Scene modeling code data
****************************************

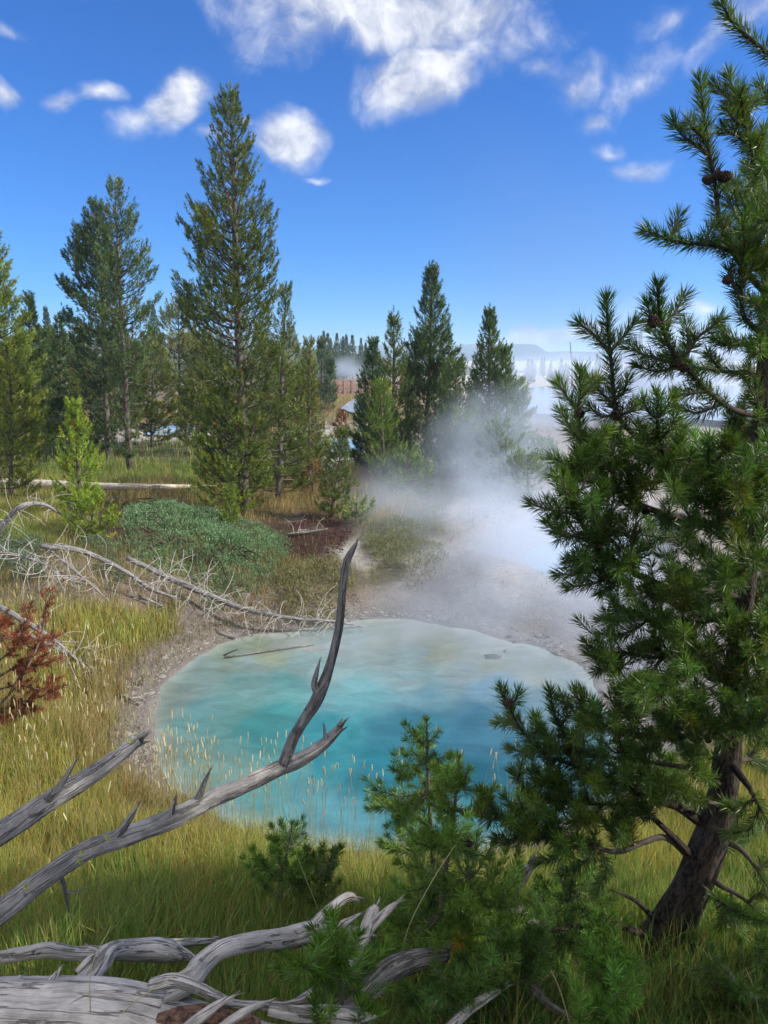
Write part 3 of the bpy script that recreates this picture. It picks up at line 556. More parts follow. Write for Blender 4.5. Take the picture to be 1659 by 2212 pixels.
# ------------------------------------------------------------------ far forest: five kinds, each tree its own object
def far_mesh(seed, hh, r, col):
    T, Cw = conifer('', '', (0, 0, 0), hh, r, PROFS['cone'], seed, col=col, wh=.45, per=6, cnt=10, nl=.24, nw=.07, shoot=.32, sp=.42, tr=.16, parts=False, cb=.06)
    return T, Cw
def mesh_of(A, name, mat):
    o = A.build(name, mat, smooth=False, grain=True); m = o.data; bpy.data.objects.remove(o); return m
FARM = []
for i, (hh, r, c) in enumerate([(11, 1.9, (.045, .075, .035)), (13, 1.7, (.04, .07, .04)), (9, 1.9, (.085, .11, .035)), (12, 2.2, (.05, .08, .035)), (8, 1.5, (.11, .14, .04))]):
    T, Cw = far_mesh(200+i, hh, r, c); FARM.append((mesh_of(T, 'trunk', M_BARKFAR), mesh_of(Cw, 'crown', M_NEEDLE), hh))
def far_tree(px, ty, Y, kind, label, group):
    x = (px-829.5)/FPX*Y*1.02; x = P(px, 770, Y)[0]; z0 = float(H(x, Y)) + hillz(x, Y); tm, cm, hh = FARM[kind]
    s = max(.25, (P(px, ty, Y)[2]-z0)/hh)
    o = thing('pine_tree', label, 'pine tree', (x, Y, z0), group); o.rotation_euler.z = random.random()*6.28; o.scale = (s*random.uniform(.85, 1.2), s*random.uniform(.85, 1.2), s)
    for m_, nm in ((tm, 'trunk'), (cm, 'crown')):
        c = bpy.data.objects.new(nm, m_); C.objects.link(c); c.parent = o
def hillz(x, y): return 7*np.exp(-((x+35)/45)**2)*sst(110, 190, y)+9*sst(-60, -150, x)*sst(110, 200, y)
XH, YH = np.meshgrid(np.linspace(-330, 60, 60), np.linspace(100, 420, 40)); ZH = hillz(XH, YH)+H(XH, YH)-.6+.0*XH
hm = Acc(); k = np.arange(39*60).reshape(39, 60)[:, :-1].ravel()
hm.add(np.stack([XH.ravel(), YH.ravel(), ZH.ravel()], 1), np.vstack([np.stack([k, k+1, k+61], 1), np.stack([k, k+61, k+60], 1)]), (.10, .13, .05)); hm.build('hill', M_GROUND, smooth=True, kind='structure', label='low forested rise on the left')
GF = 'far pines along the horizon behind the boardwalk'
rr = random.Random(3)
for i in range(74):     # forested rise left of centre and behind the left trees
    px = rr.uniform(40, 800); Y = rr.uniform(105, 260)
    ty = (728 if px > 640 else 705)+rr.uniform(-6, 26)+max(0, (px-700))*.18
    far_tree(px, ty, Y, rr.choice([0, 1, 2, 3, 4, 4, 2]), 'hazy pine among many on the far rise behind the left pines', GF)
for (px, ty, Y, k) in [(108, 665, 70, 1), (78, 655, 74, 1), (337, 660, 95, 1), (560, 722, 120, 2)]:
    far_tree(px, ty, Y, k, {108: 'pale grey hazy pine in the gap right of the left edge trees', 78: 'tall pale hazy pine left of its twin near the left edge', 337: 'pale pine tip showing between thin pine and olive pine', 560: 'hazy pine behind the lower crown of the tallest pine'}[px], None)
for j, (px, ty) in enumerate([(700, 716), (708, 722), (728, 722), (742, 728), (748, 724), (762, 726), (780, 732), (790, 741)]):
    far_tree(px, ty, 95+j*3, [1, 0, 3, 1][j % 4], 'dark hazy pine on the skyline above the boardwalk', 'dark pines on the skyline above the boardwalk')
for i in range(46):
    px = rr.uniform(1090, 1640); far_tree(px, 800+rr.uniform(-22, 16)-(14 if px > 1340 else 0), rr.uniform(70, 130), rr.choice([0, 1, 3, 4]), 'pale pine lost in the steam beyond the lake', 'pale pines beyond the lake on the right')
for (px, ty) in [(1380, 715), (1372, 740), (1465, 735), (1290, 765), (1340, 758)]:
    far_tree(px, ty, 75, 1, {1380: 'tallest ghostly pine in steam behind the near pine', 1372: 'ghostly pine close left of the tallest one in the steam', 1465: 'wide ghostly pine seen through the near pine branches', 1290: 'ghostly pine at the left of the near pine', 1340: 'ghostly pine between two upright near shoots'}[px], None)
# far ridges
def ridge(name, label, x0, x1, Y, hf, col, seed):
    A = Acc(); n = 160; x = np.linspace(x0, x1, n); h = hf(x)+ (fbm(x, x*0, .02, 5, seed)-.5)*4+(fbm(x, x*0, .25, 2, seed+5)-.5)*3
    rows = [(-260, 0*h-2), (-120, h*.45), (-40, h*.85), (0, h), (60, h*.8), (300, 0*h-2)]
    v = np.concatenate([np.stack([x, np.full(n, Y+dy)+12*np.sin(x*.01), z], 1) for dy, z in rows]); k = (np.arange(len(rows)-1)[:, None]*n+np.arange(n-1)[None]).ravel()
    A.add(v, np.vstack([np.stack([k, k+1, k+n+1], 1), np.stack([k, k+n+1, k+n], 1)]), col)
    return A.build(name, M_GROUND, smooth=True, kind='structure', label=label)
ridge('hill', 'long dark blue wooded ridge across the lake', -200, 2600, 1300, lambda x: 13+3*np.sin(x*.004)+0*x, (.035, .06, .045), 3)
ridge('hill', 'far wooded ridge on the left horizon', -2600, 300, 1500, lambda x: 24+8*np.sin(x*.003+1), (.05, .08, .05), 6)
# thin dead snag
A = Acc(); b = np.array([P(1236, 845, 62)[0], 62, H(P(1236, 845, 62)[0], 62)]); tp = P(1231, 738, 62)
tube(A, [b, (b+tp)/2+[.1, 0, 0], tp], [.10, .07, .02], (.6, .6, .6), 6)
for z in (.35, .55, .7): tube(A, [b+(tp-b)*z, b+(tp-b)*z+[.5*(-1)**int(z*20), 0, .1]], [.03, .01], (.6, .6, .6), 4)
tag(A.build('dead_tree', M_BARKFAR, grain=True), 'thin bare dead tree pole in the steam beyond the lake', 'dead tree')

# ------------------------------------------------------------------ boardwalks
def boxa(A, c, s, col, yaw=0.):
    c = np.array(c, float); s = np.array(s, float)/2; v = np.array([[i, j, k] for i in (-1, 1) for j in (-1, 1) for k in (-1, 1)])*s
    v = v @ np.array([[cos(yaw), sin(yaw), 0], [-sin(yaw), cos(yaw), 0], [0, 0, 1]])+c
    A.add(v, [[0, 1, 3], [0, 3, 2], [4, 6, 7], [4, 7, 5], [0, 4, 5], [0, 5, 1], [2, 3, 7], [2, 7, 6], [0, 2, 6], [0, 6, 4], [1, 5, 7], [1, 7, 3]], col, v)
def boardwalk(label, p0, p1, zt, np_, col, rail=1.0):
    M = M_TWIG if False else (M_REDWOOD if col else M_GREYWOOD)
    p0 = np.array([*p0, 0.]); p1 = np.array([*p1, 0.]); d = p1-p0; L = np.linalg.norm(d); yaw = math.atan2(d[1], d[0]); c = (p0+p1)/2
    o = thing('boardwalk', label, 'boardwalk', (c[0], c[1], zt-.4)); u = d/L; nv = np.array([-u[1], u[0], 0])
    A = Acc(); boxa(A, (c[0], c[1], zt), (L, 1.8, .12), (1, 1, 1), yaw); boxa(A, (*(c-nv*.8)[:2], zt-.18), (L, .1, .22), (.8, .8, .8), yaw); A.build('deck', M, o, grain=True)
    for sgn in (-1, 1):
        for h in (rail, rail*.55):
            A = Acc(); q = c+nv*.86*sgn; boxa(A, (q[0], q[1], zt+h), (L, .07, .14), (1, 1, 1), yaw); A.build('rail', M, o, grain=True)
        for i in range(np_+1):
            q = p0+d*i/np_+nv*.94*sgn; A = Acc(); boxa(A, (q[0], q[1], zt+rail/2-.2), (.13, .10, rail+.5), (.9, .9, .9), yaw); A.build('post', M, o, grain=True)
M_REDWOOD = m_bark('red_brown_boards', (.13, .08, .065), (.27, .165, .135), 6, .3)
M_GREYWOOD = m_bark('grey_boards', (.20, .18, .16), (.42, .39, .36), 6, .3)
x0 = P(660, 850, 62)[0]; x1 = P(776, 850, 66)[0]
boardwalk('red-brown railed boardwalk over the flat between the two pine groups', (x0, 62), (x1, 66), .62, 7, True, .8)
x0 = P(60, 850, 48)[0]; x1 = P(470, 850, 44)[0]
boardwalk('grey railed boardwalk running behind the left pine trunks', (x0, 48), (x1, 44), .62, 10, False, .9)

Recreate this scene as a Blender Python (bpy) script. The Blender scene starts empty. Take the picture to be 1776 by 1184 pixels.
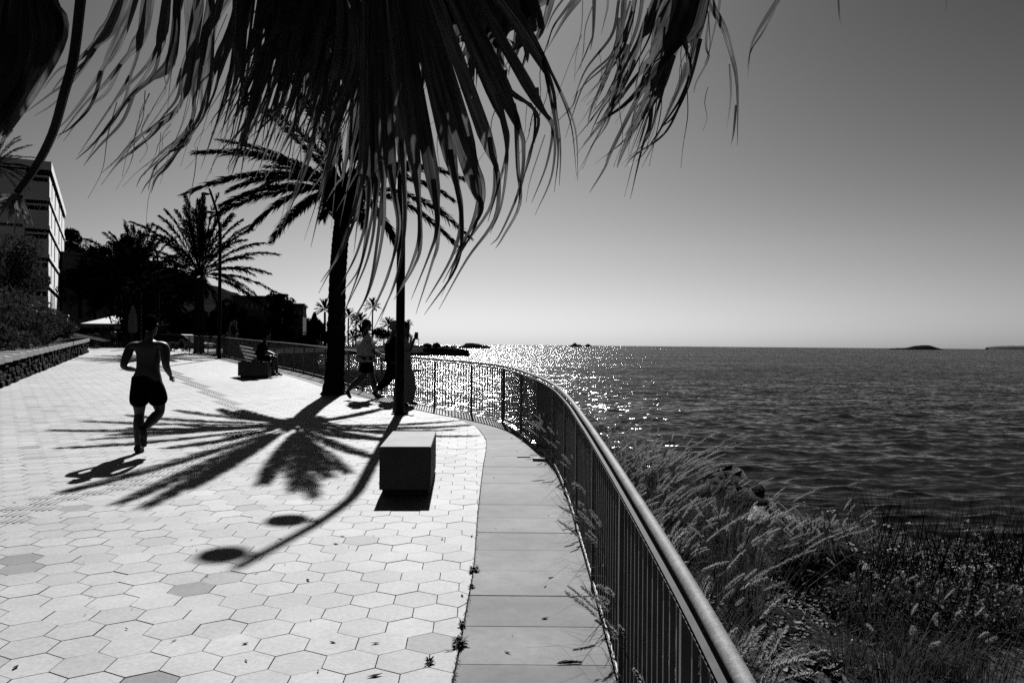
import bpy, math, random
import numpy as np
from mathutils import Vector, Matrix
R = math.radians
random.seed(7); RNG = np.random.default_rng(7)
scene = bpy.context.scene

# ------------------------------------------------------------------ camera
F = 1381.0
PITCH = R(0.25); ROLL = R(0.48)
CAM = Vector((0, 0, 1.62))
fwd = Vector((0, math.cos(PITCH), math.sin(PITCH)))
r0 = Vector((1, 0, 0)); u0 = r0.cross(fwd)
cr = (r0*math.cos(ROLL) + u0*math.sin(ROLL)).normalized()
cu = cr.cross(fwd).normalized()
cam_data = bpy.data.cameras.new('camera')
cam = bpy.data.objects.new('camera', cam_data)
scene.collection.objects.link(cam)
cam.matrix_world = Matrix(((cr.x, cu.x, -fwd.x, CAM.x), (cr.y, cu.y, -fwd.y, CAM.y), (cr.z, cu.z, -fwd.z, CAM.z), (0, 0, 0, 1)))
cam_data.lens = 28.0; cam_data.sensor_width = 36.0
cam_data.clip_start = 0.05; cam_data.clip_end = 60000
scene.camera = cam

# ------------------------------------------------------------------ world, sun, exposure
SUN_EL = R(41.0); SUN_AZ = R(-4.6)
SUN = Vector((math.sin(SUN_AZ)*math.cos(SUN_EL), math.cos(SUN_AZ)*math.cos(SUN_EL), math.sin(SUN_EL)))
world = bpy.data.worlds.new('World'); scene.world = world
world.use_nodes = True
wn = world.node_tree.nodes; wl = world.node_tree.links
wn.clear()
w_out = wn.new('ShaderNodeOutputWorld'); w_bg = wn.new('ShaderNodeBackground')
w_sky = wn.new('ShaderNodeTexSky'); w_sky.sky_type = 'NISHITA'; w_sky.sun_disc = False
w_sky.sun_elevation = SUN_EL; w_sky.sun_rotation = SUN_AZ
w_sky.air_density = 1.0; w_sky.dust_density = 1.0; w_sky.ozone_density = 1.0
# black and white film behind a red filter: the red channel of the sky
w_sep = wn.new('ShaderNodeSeparateColor'); w_gam = wn.new('ShaderNodeMath'); w_gam.operation = 'POWER'; w_gam.inputs[1].default_value = 1.4
w_mul = wn.new('ShaderNodeMath'); w_mul.operation = 'MULTIPLY'; w_mul.inputs[1].default_value = 0.215
wl.new(w_sky.outputs[0], w_sep.inputs[0]); wl.new(w_sep.outputs[0], w_gam.inputs[0])
wl.new(w_gam.outputs[0], w_mul.inputs[0])
w_tc = wn.new('ShaderNodeTexCoord'); w_xyz = wn.new('ShaderNodeSeparateXYZ'); w_el = wn.new('ShaderNodeValToRGB'); w_m2 = wn.new('ShaderNodeMath'); w_m2.operation = 'MULTIPLY'
cr_ = w_el.color_ramp; cr_.elements[0].position = .12; cr_.elements[0].color = (1, 1, 1, 1); cr_.elements[1].position = 1.0; cr_.elements[1].color = (.2, .2, .2, 1)
for p_, v_ in ((.35, .63), (.6, .33)):
    e_ = cr_.elements.new(p_); e_.color = (v_, v_, v_, 1)
wl.new(w_tc.outputs['Generated'], w_xyz.inputs[0]); wl.new(w_xyz.outputs[2], w_el.inputs[0]); wl.new(w_el.outputs[0], w_m2.inputs[0]); wl.new(w_mul.outputs[0], w_m2.inputs[1]); wl.new(w_m2.outputs[0], w_bg.inputs[0]); wl.new(w_bg.outputs[0], w_out.inputs[0])
w_bg.inputs[1].default_value = 0.055
sun_data = bpy.data.lights.new('sun', 'SUN'); sun_data.energy = 5.0; sun_data.angle = R(0.53); sun_data.color = (1, 1, 1)
sun = bpy.data.objects.new('sun', sun_data); scene.collection.objects.link(sun)
sun.rotation_euler = (-SUN).to_track_quat('-Z', 'Y').to_euler(); sun.location = (0, 0, 30)
scene.view_settings.view_transform = 'Standard'; scene.view_settings.look = 'None'
scene.view_settings.exposure = 0.9; scene.view_settings.gamma = 1.0
scene.render.engine = 'CYCLES'
scene.cycles.diffuse_bounces = 0
scene.cycles.max_bounces = 8
scene.cycles.use_denoising = False
scene.cycles.transparent_max_bounces = 16

# ------------------------------------------------------------------ pixel helpers (design-time measuring only)
SL = 0.0242
def ray(px, py):
    return fwd + cr*((px-888)/F) - cu*((py-592)/F)
def P(px, py, D):
    return CAM + ray(px, py)*D
def G(px, py, s=SL):
    d = ray(px, py)
    t = -CAM.z/(d.z - s*d.y)
    return CAM + d*t
def gz(y):
    y = float(y)
    if y < 50: return SL*y
    return SL*50 - min(0.1, (y-50)*0.01)
def to_px(v):
    d = Vector(v)-CAM
    D = d.dot(fwd)
    return (888+F*d.dot(cr)/D, 592-F*d.dot(cu)/D)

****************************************

SET EXERCISE
Taking the material above, give again exactly the lines from the one holding "Recreate this scene" through the one holding "scene = bpy.context.scene", with both ends and without pictures.

RESPONSE FOR THIS EXERCISE
Recreate this scene as a Blender Python (bpy) script. The Blender scene starts empty. Take the picture to be 1776 by 1184 pixels.
import bpy, math, random
import numpy as np
from mathutils import Vector, Matrix
R = math.radians
random.seed(7); RNG = np.random.default_rng(7)
scene = bpy.context.scene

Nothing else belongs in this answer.